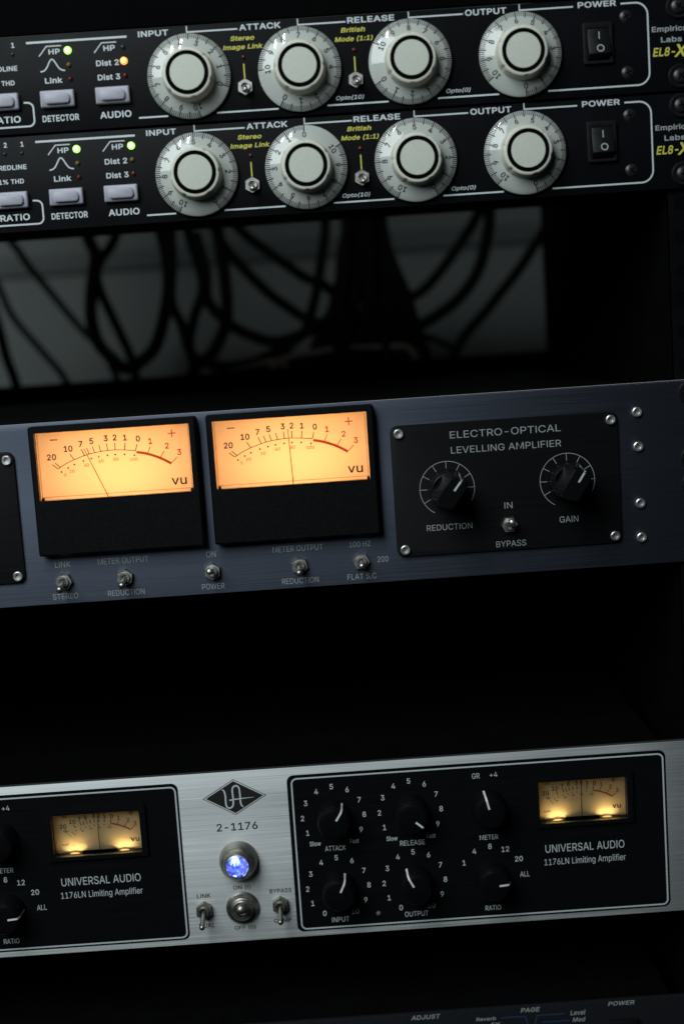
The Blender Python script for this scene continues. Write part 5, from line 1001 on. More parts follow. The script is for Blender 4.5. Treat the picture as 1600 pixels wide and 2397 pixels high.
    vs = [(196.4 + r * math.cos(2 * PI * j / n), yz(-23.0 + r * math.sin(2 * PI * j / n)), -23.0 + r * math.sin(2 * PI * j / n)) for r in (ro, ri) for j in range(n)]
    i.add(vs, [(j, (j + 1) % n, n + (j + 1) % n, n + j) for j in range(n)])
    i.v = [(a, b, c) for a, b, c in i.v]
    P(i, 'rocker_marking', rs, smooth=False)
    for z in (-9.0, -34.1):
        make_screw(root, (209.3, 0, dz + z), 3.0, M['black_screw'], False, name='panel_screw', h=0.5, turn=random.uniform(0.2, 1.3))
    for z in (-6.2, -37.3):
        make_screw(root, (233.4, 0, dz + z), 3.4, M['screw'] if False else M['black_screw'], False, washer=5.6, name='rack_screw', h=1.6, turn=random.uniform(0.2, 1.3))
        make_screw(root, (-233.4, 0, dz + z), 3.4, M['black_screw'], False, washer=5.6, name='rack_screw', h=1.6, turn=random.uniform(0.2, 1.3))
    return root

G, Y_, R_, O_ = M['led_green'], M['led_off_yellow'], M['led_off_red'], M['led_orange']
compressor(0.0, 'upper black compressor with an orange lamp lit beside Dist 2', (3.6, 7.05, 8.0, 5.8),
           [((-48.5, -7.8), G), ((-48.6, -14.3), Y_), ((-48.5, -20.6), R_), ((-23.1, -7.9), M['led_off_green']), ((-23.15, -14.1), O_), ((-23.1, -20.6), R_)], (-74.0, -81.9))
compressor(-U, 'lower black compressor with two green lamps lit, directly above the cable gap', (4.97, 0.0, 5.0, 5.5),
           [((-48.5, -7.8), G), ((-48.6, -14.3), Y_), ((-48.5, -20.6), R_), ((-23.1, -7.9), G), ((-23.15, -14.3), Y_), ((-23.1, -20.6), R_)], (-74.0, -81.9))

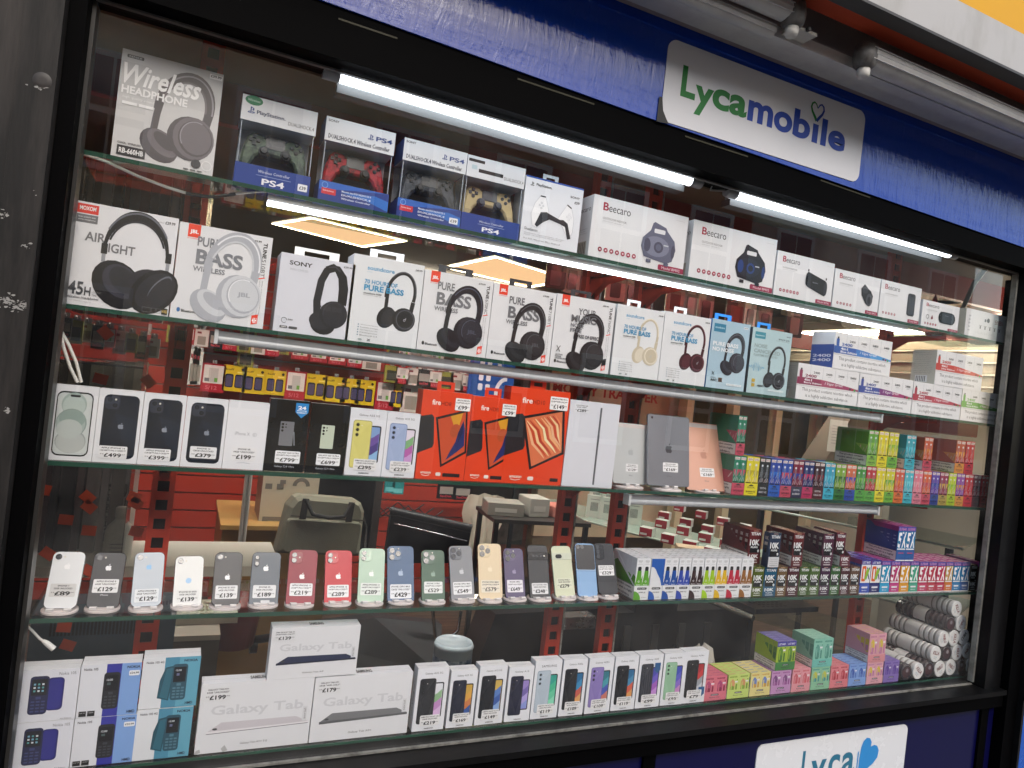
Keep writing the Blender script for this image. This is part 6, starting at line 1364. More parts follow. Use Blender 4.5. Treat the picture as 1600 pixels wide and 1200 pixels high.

Task description
Copy the whole of the material above exactly, but not its images.

Exercise response
The Blender Python script for this scene continues. Write part 5, from line 1001 on. More parts follow. The script is for Blender 4.5. Treat the picture as 1600 pixels wide and 2397 pixels high.
    vs = [(196.4 + r * math.cos(2 * PI * j / n), yz(-23.0 + r * math.sin(2 * PI * j / n)), -23.0 + r * math.sin(2 * PI * j / n)) for r in (ro, ri) for j in range(n)]
    i.add(vs, [(j, (j + 1) % n, n + (j + 1) % n, n + j) for j in range(n)])
    i.v = [(a, b, c) for a, b, c in i.v]
    P(i, 'rocker_marking', rs, smooth=False)
    for z in (-9.0, -34.1):
        make_screw(root, (209.3, 0, dz + z), 3.0, M['black_screw'], False, name='panel_screw', h=0.5, turn=random.uniform(0.2, 1.3))
    for z in (-6.2, -37.3):
        make_screw(root, (233.4, 0, dz + z), 3.4, M['screw'] if False else M['black_screw'], False, washer=5.6, name='rack_screw', h=1.6, turn=random.uniform(0.2, 1.3))
        make_screw(root, (-233.4, 0, dz + z), 3.4, M['black_screw'], False, washer=5.6, name='rack_screw', h=1.6, turn=random.uniform(0.2, 1.3))
    return root

G, Y_, R_, O_ = M['led_green'], M['led_off_yellow'], M['led_off_red'], M['led_orange']
compressor(0.0, 'upper black compressor with an orange lamp lit beside Dist 2', (3.6, 7.05, 8.0, 5.8),
           [((-48.5, -7.8), G), ((-48.6, -14.3), Y_), ((-48.5, -20.6), R_), ((-23.1, -7.9), M['led_off_green']), ((-23.15, -14.1), O_), ((-23.1, -20.6), R_)], (-74.0, -81.9))
compressor(-U, 'lower black compressor with two green lamps lit, directly above the cable gap', (4.97, 0.0, 5.0, 5.5),
           [((-48.5, -7.8), G), ((-48.6, -14.3), Y_), ((-48.5, -20.6), R_), ((-23.1, -7.9), G), ((-23.15, -14.3), Y_), ((-23.1, -20.6), R_)], (-74.0, -81.9))

Keep writing the Blender script for this image. This is part 6, starting at line 1364. More parts follow. Use Blender 4.5. Treat the picture as 1600 pixels wide and 1200 pixels high.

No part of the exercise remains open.